Interpreting Current Ratio Results
According to Investopedia's analysis of the current ratio, benchmarks vary by industry, but the following general thresholds apply across most financial contexts:
- Below 1.0 — Current liabilities exceed current assets; potential short-term solvency risk
- 1.0 to 1.5 — Tight but workable; common in high-turnover retail and grocery sectors
- 1.5 to 3.0 — Healthy range for most industries; signals comfortable liquidity
- Above 3.0 — May indicate underutilized assets or excess idle cash rather than pure financial strength
Harvard Business School Online's guide to liquidity ratios emphasizes that no single number defines an ideal ratio — industry norms and business context determine whether a given result signals strength or concern.
Worked Examples
Example 1: Technology Firm
A software company reports current assets of $1,200,000 (cash: $500,000, receivables: $450,000, prepaid expenses: $250,000) and current liabilities of $480,000. Current Ratio = $1,200,000 / $480,000 = 2.50. This result indicates strong short-term liquidity with no immediate solvency concerns.
Example 2: Grocery Retailer
A regional grocery chain shows current assets of $3,800,000 (inventory: $2,600,000, cash: $700,000, receivables: $500,000) and current liabilities of $3,500,000. Current Ratio = $3,800,000 / $3,500,000 = 1.09. While low by general standards, this is typical for grocery retailers that turn over inventory rapidly and operate with lean cash reserves.

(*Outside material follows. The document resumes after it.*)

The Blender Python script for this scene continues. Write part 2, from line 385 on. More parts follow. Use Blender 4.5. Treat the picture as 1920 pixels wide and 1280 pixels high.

Current Ratio vs. Quick Ratio
The current ratio includes inventory and prepaid expenses, which may not liquidate quickly. The quick ratio — also called the acid-test ratio — excludes these less-liquid items and focuses only on cash, receivables, and marketable securities: Quick Ratio = (Cash + Receivables + Marketable Securities) / Current Liabilities. Using both ratios together delivers a more complete picture of liquidity, especially for inventory-heavy businesses such as manufacturers and distributors.
Key Limitations to Keep in Mind
The current ratio treats all current assets as equally liquid, which overstates the near-term availability of slow-moving inventory. Seasonal businesses can show misleadingly high or low ratios depending on the reporting date chosen. Additionally, the ratio provides no information about cash flow timing — a company could post a ratio above 2.0 and still face a cash crunch if receivables are slow to collect. For a thorough liquidity assessment, always analyze the current ratio alongside trend data, peer benchmarks, the quick ratio, and operating cash flow figures.